When and how to announce difficulty levels to players is a common question on forums, as it's one of those things left open in the core books.

In short, the book says you can tell them, but you don’t have to and that it’s good telling DC to starting players.

Here is how I do it.

Starting Out
When you start a game, whether it’s with new players or old ones, you should disclose task difficulty. It will allow players to get a feel for the world and internalize how their resource spending will look. What is hard, what is easy, when they need to spend effort. It is important that players grok that from the start.

Keep that up for the whole first session and once the finale comes, stop. This will have a nice secondary effect where your finale will have more tension.

Here is the first catch that you need to look out for. The Scan ability. If you have a player with Scan, you don’t want to invalidate his ability by straight up telling DC numbers.

There are two ways around this in the first session. You either remind the player to always spend his action to activate Scan or treat it like an Enabler for the first session (sans finale), sparing his actions. You will need to communicate this decision to the player beforehand though, in order to avoid confusion later on.

So now that your players have a good sense of how things work in your world, we come about the second catch.

Character Expertise
Characters will have a sense of challenge for some tasks even if players don’t. Here is an example: If you were to stand next to a tall wall (in real life), you would have a good sense of how difficult it would be to climb it. If you were a trained climber, you would know exactly.

This means that you need to think if any of the characters can determine the task difficulty “passively”, on their own, taking into account their background, story progression, and any skills. This is something you want to train your players to ask as well. “Can my character discern this difficulty, because he is such and such, did this and has that?”

Because you will forget.

More General Levels
Soon enough you will get into situations where characters or players have a more general, not that precise idea how difficult a task is. In these situations, I split the range in two or three and say something like: “It looks challenging, but it might be easier” for 1-5 or: “It looks challenging, but it might be worse then it looks, even impossible” for 5-10. Same approach if you split the difficulty range into three parts. It’s worth noting here that although I give an in-world description of the perceived difficulty, players know what it’s about on the meta level, so as soon as I say: “Looks demanding, but might be not”, they know, without a doubt, that I mean DC 3 or lower.

Impossible Difficulties
As stated in the rules DC 7-10 are not rolled, unless a player can bring it into d20 range.
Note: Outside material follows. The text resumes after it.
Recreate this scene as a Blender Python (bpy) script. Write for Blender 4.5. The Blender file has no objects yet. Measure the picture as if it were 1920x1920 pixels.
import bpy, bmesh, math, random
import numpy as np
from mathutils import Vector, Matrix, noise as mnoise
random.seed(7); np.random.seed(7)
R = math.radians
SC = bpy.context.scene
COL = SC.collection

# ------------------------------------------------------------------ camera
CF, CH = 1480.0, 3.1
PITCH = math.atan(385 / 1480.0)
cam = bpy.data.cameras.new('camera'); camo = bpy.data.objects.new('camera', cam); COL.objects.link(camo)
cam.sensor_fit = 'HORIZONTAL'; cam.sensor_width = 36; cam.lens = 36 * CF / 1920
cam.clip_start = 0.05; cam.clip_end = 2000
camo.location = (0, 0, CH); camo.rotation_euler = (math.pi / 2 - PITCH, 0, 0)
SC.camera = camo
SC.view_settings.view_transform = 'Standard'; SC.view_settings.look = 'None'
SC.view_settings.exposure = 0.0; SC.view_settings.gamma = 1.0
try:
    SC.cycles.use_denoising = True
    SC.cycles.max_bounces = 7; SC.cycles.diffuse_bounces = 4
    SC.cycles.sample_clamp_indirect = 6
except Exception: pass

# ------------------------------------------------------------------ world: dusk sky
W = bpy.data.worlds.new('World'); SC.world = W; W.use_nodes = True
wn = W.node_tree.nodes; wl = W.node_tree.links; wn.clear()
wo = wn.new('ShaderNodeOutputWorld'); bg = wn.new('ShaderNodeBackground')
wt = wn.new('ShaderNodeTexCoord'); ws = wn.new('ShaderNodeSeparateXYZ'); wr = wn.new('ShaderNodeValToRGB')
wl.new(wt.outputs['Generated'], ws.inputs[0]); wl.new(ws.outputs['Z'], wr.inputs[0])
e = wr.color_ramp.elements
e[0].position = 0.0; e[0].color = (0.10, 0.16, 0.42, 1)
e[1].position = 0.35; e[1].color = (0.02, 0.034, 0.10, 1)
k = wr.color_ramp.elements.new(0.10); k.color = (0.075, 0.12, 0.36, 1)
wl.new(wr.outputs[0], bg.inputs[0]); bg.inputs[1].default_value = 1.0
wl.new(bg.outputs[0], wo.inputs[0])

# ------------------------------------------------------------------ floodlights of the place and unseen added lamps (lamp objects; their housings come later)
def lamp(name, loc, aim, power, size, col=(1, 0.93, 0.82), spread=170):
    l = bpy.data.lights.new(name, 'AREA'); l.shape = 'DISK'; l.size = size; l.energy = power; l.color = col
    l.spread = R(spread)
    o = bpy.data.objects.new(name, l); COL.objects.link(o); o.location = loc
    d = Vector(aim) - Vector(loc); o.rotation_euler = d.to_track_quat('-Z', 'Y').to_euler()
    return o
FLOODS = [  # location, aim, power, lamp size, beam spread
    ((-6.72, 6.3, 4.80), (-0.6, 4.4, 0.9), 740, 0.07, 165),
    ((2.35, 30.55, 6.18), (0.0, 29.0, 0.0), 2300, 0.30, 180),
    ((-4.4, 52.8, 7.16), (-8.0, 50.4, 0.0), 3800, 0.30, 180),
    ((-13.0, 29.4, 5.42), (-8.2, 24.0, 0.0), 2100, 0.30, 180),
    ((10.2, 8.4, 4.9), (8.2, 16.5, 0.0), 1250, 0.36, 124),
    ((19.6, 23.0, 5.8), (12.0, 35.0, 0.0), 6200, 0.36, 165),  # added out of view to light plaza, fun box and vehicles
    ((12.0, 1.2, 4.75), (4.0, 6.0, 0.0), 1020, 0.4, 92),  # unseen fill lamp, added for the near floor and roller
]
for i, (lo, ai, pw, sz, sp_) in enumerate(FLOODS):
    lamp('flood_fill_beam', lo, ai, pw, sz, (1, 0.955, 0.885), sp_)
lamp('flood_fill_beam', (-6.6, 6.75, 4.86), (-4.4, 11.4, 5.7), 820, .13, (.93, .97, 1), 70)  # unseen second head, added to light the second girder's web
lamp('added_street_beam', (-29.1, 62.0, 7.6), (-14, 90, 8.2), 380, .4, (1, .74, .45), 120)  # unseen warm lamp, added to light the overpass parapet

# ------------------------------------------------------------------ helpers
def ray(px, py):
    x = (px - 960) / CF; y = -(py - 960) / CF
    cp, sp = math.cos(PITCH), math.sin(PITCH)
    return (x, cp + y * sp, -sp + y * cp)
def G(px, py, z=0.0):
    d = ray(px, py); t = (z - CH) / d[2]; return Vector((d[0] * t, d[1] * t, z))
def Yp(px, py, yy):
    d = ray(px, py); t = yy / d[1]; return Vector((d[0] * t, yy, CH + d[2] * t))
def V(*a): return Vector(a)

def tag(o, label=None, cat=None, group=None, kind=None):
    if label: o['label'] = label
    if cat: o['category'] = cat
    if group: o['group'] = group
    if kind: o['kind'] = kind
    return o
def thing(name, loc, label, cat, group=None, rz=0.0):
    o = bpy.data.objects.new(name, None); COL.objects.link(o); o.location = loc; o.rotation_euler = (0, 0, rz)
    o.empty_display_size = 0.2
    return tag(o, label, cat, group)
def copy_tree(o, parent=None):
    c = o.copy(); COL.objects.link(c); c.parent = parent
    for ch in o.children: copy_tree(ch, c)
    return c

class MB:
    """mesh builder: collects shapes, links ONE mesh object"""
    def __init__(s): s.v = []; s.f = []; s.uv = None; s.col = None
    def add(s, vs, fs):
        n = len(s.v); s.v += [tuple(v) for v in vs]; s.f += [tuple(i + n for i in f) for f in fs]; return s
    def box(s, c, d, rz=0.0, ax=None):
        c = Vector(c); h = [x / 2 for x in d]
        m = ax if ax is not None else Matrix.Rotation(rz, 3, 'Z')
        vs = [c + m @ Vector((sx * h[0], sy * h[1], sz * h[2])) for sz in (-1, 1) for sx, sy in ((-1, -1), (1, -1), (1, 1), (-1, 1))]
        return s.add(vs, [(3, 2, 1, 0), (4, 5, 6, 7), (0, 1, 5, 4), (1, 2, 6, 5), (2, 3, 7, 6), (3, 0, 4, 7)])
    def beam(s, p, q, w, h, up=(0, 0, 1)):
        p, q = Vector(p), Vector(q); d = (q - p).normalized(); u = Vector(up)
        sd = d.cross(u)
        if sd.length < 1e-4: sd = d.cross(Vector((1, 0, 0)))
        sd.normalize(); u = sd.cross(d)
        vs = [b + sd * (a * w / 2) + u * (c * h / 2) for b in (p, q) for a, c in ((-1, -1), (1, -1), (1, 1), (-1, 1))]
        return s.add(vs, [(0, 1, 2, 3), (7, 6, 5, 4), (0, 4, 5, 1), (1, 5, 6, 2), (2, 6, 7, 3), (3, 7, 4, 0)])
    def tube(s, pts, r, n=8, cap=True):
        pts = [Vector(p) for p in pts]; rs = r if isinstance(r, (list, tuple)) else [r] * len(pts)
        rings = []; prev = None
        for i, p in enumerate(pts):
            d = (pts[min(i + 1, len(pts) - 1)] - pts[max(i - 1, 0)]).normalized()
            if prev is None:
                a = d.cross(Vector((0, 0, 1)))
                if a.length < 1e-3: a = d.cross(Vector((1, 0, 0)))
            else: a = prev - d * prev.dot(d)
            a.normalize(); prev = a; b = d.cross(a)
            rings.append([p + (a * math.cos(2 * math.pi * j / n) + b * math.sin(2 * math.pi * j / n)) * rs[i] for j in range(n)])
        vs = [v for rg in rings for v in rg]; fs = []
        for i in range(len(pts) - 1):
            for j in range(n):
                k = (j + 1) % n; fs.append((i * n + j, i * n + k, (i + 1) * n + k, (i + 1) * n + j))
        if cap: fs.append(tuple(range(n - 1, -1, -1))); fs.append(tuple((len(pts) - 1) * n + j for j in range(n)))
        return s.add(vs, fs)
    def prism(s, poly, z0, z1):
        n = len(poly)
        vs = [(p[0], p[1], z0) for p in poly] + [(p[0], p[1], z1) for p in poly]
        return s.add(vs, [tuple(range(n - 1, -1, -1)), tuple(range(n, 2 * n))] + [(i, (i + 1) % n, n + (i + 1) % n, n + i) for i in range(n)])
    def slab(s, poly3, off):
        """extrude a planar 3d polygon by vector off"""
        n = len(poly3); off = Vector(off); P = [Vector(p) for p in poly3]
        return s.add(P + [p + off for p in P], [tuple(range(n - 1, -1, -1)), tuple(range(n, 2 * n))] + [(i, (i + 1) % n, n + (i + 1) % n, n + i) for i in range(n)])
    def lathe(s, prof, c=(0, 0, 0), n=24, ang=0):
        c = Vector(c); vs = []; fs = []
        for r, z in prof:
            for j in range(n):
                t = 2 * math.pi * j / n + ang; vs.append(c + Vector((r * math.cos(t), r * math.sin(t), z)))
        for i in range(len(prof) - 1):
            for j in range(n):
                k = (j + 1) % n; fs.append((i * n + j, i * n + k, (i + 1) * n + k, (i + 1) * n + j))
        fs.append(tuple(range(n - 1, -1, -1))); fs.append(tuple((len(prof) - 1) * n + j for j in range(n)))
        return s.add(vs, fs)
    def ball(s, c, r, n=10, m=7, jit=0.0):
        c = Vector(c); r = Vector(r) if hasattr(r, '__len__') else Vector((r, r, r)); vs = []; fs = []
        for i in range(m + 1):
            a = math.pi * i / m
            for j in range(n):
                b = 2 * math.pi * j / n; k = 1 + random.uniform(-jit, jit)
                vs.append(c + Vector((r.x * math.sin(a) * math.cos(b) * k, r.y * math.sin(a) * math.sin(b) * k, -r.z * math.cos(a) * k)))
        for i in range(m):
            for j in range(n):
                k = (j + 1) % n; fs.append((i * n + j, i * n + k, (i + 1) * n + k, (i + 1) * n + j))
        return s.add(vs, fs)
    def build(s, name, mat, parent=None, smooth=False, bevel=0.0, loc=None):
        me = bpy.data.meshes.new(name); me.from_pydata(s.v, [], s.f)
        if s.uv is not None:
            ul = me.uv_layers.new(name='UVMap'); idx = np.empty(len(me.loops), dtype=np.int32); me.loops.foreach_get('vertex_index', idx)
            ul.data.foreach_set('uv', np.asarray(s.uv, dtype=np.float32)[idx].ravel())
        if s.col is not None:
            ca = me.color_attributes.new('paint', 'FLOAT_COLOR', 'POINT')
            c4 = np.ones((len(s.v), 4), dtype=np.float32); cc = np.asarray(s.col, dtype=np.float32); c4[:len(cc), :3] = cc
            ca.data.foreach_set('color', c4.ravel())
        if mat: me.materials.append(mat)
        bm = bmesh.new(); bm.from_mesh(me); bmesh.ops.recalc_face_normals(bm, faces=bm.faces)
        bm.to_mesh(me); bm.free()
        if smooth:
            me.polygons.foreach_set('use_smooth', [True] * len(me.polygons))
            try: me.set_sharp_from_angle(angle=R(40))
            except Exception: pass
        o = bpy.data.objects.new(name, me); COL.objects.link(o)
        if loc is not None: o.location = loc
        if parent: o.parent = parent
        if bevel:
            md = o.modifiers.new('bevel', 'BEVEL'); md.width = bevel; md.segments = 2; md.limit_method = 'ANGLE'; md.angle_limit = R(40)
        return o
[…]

In practice, it means you must communicate this fact to players at one point. You don’t want to wait for the player to spend all she has, roll a natural 20 and only then shrug and tell her, sorry not enough. That’s a fun breaker right there, don’t do that :)

Every time you have a DC 7+, after the player states all her Easings, but before she rolls, if the target number is not in a d20 range, you stop and say: “Unfortunately that will not be enough for success.”

A Bit of Psychology for the End
When the DC is unknown players will tend to overspend their pool points, due to uncertainty. You can use this to great effect when presenting new monsters or weird prior world magic in order to keep suspense in the air.

Sometimes even Scan will not pick up crazy prior world stuff.